In the travelogue, Diyab describes how Lucas presented him in the court of Louis XIV at Versailles as a curiosity of sorts. “Lucas insisted that Diyab dress in stereotypically Oriental fashion — a long tunic, baggy pantaloons, a headscarf of Damascene fabric, a precious belt, a silver dagger and a fur cap from Cairo,” says Horta. “Diyab was also asked to carry a cage containing two jerboas [a desert rodent] for presentation to the ‘sultan of France.’
“Diyab himself came from a modest background, and hungered for the class ascension that occurred in story of Aladdin,” says Horta. “He wanted to have a market stall, and in the Aladdin story, the magician, masquerading as Aladdin’s uncle, promises to set him up as a cloth merchant with a shop of his own so he might live as a gentleman. As a teenager Diyab had been an apprentice with one the great merchant families of the Levant, but he had been dismissed, ending his hopes of achieving success in the profitable textile trade of Aleppo.”

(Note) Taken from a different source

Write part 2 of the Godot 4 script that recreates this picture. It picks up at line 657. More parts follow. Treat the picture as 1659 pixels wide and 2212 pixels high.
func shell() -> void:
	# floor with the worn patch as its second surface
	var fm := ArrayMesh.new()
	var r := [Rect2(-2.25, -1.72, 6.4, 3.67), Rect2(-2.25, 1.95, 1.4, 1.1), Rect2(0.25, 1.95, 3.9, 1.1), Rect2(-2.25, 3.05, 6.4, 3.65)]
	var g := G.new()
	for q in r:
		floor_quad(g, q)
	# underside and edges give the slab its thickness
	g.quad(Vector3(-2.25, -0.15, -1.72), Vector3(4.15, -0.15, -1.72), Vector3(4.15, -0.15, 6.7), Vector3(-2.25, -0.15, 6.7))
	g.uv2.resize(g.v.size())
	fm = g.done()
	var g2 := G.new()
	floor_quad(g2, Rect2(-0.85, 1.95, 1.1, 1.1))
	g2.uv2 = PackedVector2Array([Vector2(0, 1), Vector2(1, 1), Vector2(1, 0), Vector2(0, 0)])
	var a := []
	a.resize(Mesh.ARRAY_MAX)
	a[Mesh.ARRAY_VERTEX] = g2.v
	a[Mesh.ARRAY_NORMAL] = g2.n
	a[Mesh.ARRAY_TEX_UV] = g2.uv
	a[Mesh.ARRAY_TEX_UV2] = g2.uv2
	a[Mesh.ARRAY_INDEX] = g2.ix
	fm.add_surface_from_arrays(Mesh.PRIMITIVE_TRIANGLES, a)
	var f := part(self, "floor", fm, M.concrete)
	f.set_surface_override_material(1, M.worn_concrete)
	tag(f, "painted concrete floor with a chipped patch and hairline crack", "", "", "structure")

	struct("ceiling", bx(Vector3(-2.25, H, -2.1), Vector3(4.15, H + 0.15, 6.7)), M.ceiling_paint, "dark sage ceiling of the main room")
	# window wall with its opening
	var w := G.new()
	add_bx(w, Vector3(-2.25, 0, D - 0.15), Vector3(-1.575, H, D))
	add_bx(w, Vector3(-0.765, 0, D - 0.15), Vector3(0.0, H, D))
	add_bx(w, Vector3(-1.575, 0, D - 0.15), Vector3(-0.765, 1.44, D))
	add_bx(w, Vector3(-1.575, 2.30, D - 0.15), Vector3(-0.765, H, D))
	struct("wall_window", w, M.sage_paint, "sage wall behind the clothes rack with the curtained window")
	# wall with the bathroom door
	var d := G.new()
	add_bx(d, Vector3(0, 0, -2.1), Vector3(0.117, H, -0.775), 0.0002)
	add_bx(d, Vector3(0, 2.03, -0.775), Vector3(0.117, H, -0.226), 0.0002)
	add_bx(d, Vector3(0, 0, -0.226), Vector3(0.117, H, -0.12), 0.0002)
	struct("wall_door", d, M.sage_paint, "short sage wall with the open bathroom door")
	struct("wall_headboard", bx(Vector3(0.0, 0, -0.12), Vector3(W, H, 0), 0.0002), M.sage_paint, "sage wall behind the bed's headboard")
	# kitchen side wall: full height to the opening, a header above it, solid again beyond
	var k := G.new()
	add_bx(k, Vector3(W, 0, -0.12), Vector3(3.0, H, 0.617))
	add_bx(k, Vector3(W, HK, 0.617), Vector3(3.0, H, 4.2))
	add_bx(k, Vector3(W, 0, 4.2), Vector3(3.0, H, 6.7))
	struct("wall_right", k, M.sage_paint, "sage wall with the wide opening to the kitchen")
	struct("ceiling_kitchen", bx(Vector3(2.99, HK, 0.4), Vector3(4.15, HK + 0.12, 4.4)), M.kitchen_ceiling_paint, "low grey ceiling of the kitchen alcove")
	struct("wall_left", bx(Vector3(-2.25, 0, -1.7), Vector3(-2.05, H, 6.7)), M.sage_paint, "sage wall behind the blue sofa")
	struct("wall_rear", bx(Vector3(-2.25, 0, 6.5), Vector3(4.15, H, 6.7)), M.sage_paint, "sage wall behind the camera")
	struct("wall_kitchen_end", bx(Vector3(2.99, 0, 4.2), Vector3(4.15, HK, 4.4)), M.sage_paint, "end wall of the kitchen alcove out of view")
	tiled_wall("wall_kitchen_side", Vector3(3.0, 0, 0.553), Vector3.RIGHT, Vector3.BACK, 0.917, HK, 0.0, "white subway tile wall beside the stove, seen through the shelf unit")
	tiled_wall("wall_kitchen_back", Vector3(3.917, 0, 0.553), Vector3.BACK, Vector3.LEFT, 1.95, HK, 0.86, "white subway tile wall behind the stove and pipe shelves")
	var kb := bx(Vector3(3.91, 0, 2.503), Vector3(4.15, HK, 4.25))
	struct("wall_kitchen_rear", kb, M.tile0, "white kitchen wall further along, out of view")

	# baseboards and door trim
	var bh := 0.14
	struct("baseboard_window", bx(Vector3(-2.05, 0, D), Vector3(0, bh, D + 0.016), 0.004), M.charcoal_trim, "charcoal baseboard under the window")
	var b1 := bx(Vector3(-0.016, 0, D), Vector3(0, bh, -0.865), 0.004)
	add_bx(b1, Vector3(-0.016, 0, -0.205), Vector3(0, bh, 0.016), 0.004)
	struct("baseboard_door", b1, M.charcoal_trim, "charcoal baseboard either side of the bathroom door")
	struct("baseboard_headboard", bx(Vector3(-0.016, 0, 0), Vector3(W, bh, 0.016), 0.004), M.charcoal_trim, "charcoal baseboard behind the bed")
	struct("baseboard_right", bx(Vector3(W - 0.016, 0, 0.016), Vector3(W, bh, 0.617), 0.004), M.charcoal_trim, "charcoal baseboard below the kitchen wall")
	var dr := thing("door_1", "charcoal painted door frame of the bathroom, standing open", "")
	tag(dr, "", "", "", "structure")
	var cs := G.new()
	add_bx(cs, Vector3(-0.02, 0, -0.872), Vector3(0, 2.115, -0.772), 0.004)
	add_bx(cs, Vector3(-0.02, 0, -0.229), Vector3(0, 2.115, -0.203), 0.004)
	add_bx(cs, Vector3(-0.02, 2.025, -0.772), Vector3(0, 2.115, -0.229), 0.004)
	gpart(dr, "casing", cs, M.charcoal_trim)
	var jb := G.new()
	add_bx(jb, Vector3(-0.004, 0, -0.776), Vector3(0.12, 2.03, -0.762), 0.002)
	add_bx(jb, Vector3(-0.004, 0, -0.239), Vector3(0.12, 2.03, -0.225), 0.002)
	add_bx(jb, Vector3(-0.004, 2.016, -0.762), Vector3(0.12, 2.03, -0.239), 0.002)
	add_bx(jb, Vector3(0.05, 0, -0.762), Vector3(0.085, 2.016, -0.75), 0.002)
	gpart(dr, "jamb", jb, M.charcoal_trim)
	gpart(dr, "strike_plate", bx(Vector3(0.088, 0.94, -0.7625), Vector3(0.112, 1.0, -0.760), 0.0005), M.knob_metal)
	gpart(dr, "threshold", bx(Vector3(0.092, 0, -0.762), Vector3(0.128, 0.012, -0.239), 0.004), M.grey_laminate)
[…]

So Diyab ran away from home, and eventually met Lucas. Diyab eventually went back to Aleppo after Lucas reneged on his promise to get him a position at the French King’s library of Arabic manuscripts. Living in Aleppo appeared to be easier for Diyab as an adult than as an adolescent, as a census showed he had one of the bigger houses in the city. “[He] went back and made good,” Horta says.
Why has Aladdin been remade so many times?
To the scholars who study the tale, its narrative drama isn’t the only reason storytellers keep finding reason to return to Aladdin.
It reflects not only “a history of the French and the Middle East, but also [a story about] Middle Easterners coming to Paris and that speaks to our world today,” as Horta puts it. “The day Diyab told the story of Aladdin to Galland, there were riots due to food shortages during the winter and spring of 1708 to 1709, and Diyab was sensitive to those people in a way that Galland is not. When you read this diary, you see this solidarity among the Arabs who were in Paris at the time. You arrive with nothing and there’s a network of people helping each other out. There is little in the writings of Galland that would suggest that he was capable of developing a character like Aladdin with sympathy, but Diyab’s memoir reveals a narrator adept at capturing the distinctive psychology of a young protagonist, as well as recognizing the kinds of injustices and opportunities that can transform the path of any youthful adventurer.”
Razzaque adds, “What [Aladdin‘s origins story] shows is a history of more complex intercultural relations. Syrians were teaching Arabic in Paris, in Rome. Aleppo was a cosmopolitan world, the place where coffee houses come from — a lively story culture.”
And the fact that it was remade over the years is proof the story speaks to a timeless theme, not just one rooted in certain countries’ histories.
Aladdin is one of the folk tales “central to the postmodernist and also post-industrial and imperialist mind,” says al-Musawi. “Directors find some material there to cope with the New World Order, not necessarily to accept it, but to traverse it, parody it and also expose it.”